Я пытаюсь загрузить файл базы данных SQLite ".db" из моего приложения android на сервер PHP. До сих пор я следил за этим сообщением { ссылка }, и все, что я получаю, это «200» успешный ответ с моего сервера, и файл не публикуется. В журналах моего приложения или сервера нет сообщений об ошибках. Вот моя функция загрузки:
Android Код:
private class UploadFileAsync extends AsyncTask<String, Void, String> {
private Context mContext;
private ContentResolver mContentResolver;
public UploadFileAsync(Context context, ContentResolver resolver) {
mContext = context;
mContentResolver = resolver;
}
@Override
protected String doInBackground(String... params) {
try {
String sourceFileUri = params[0]; //*Uri.fromFile(context.getDatabasePath(myDBHelper.getDatabaseName())).toString();*
String fileName = params[1];
HttpURLConnection conn = null;
DataOutputStream dos = null;
String lineEnd = "\r\n";
String twoHyphens = "--";
String boundary = "*****";
int bytesRead, bytesAvailable, bufferSize;
byte[] buffer;
int maxBufferSize = 1 * 1024 * 1024;
File sourceFile = mContext.getDatabasePath(myDBHelper.getDatabaseName());
if (sourceFile.isFile()) {
try {
String upLoadServerUri = "https://website.com/script.php?";
// open a URL connection to the Servlet
FileInputStream fileInputStream = new FileInputStream(
sourceFile);
URL url = new URL(upLoadServerUri);
// Open a HTTP connection to the URL
conn = (HttpURLConnection) url.openConnection();
conn.setDoInput(true); // Allow Inputs
conn.setDoOutput(true); // Allow Outputs
conn.setUseCaches(false); // Don't use a Cached Copy
conn.setRequestMethod("POST");
conn.setRequestProperty("Connection", "Keep-Alive");
conn.setRequestProperty("ENCTYPE",
"multipart/form-data");
conn.setRequestProperty("Content-Type",
"multipart/form-data;boundary=" + boundary);
conn.setRequestProperty("sqlite", sourceFileUri);
dos = new DataOutputStream(conn.getOutputStream());
dos.writeBytes(twoHyphens + boundary + lineEnd);
dos.writeBytes("Content-Disposition: form-data; name=\"sqlite\";filename=\""

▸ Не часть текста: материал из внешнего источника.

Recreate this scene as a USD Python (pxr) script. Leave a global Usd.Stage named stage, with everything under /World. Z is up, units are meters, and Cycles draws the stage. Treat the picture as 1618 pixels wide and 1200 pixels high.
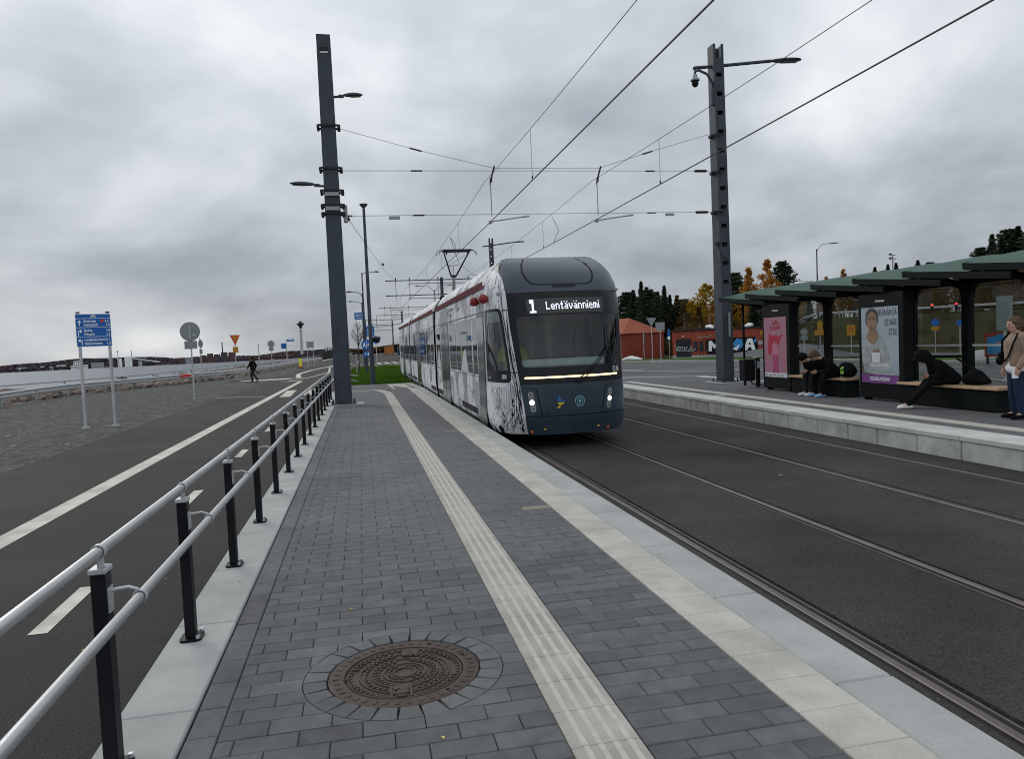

+ sourceFileUri + "\"" + lineEnd);
dos.writeBytes(lineEnd);
// create a buffer of maximum size
bytesAvailable = fileInputStream.available();
bufferSize = Math.min(bytesAvailable, maxBufferSize);
buffer = new byte[bufferSize];
// read file and write it into form...
bytesRead = fileInputStream.read(buffer, 0, bufferSize);
while (bytesRead > 0) {
dos.write(buffer, 0, bufferSize);
bytesAvailable = fileInputStream.available();
bufferSize = Math
.min(bytesAvailable, maxBufferSize);
bytesRead = fileInputStream.read(buffer, 0,
bufferSize);
}
// send multipart form data necesssary after file
// data...
dos.writeBytes(lineEnd);
dos.writeBytes(twoHyphens + boundary + twoHyphens
+ lineEnd);
// Responses from the server (code and message)
int serverResponseCode = conn.getResponseCode();
String serverResponseMessage = conn
.getResponseMessage();
if (serverResponseCode == 200) {
Log.d("uploadFile", "Success > HTTP Response is : "
+ serverResponseMessage + ": " + serverResponseCode);
// recursiveDelete(mDirectory1);
}
// close the streams //
fileInputStream.close();
dos.flush();
dos.close();
} catch (Exception e) {
// dialog.dismiss();
e.printStackTrace();
}
// dialog.dismiss();
} // End else block
} catch (Exception ex) {
// dialog.dismiss();
ex.printStackTrace();
}
return "Executed";
}
@Override
protected void onPostExecute(String result) {
}
@Override
protected void onPreExecute() {
}
@Override
protected void onProgressUpdate(Void... values) {
}
}
PHP код:
<?php
if (is_uploaded_file($_FILES['sqlite']['tmp_name'])) {
$uploads_dir = './folder';
$tmp_name = $_FILES['sqlite']['tmp_name'];
$db_name = $_FILES['sqlite']['name'];
if(move_uploaded_file($tmp_name, $uploads_dir.$db_name)){
echo 'success';
}else{
echo 'fail';
}
}else{
echo "File not uploaded successfully.";
}
?>
Что я делаю не так?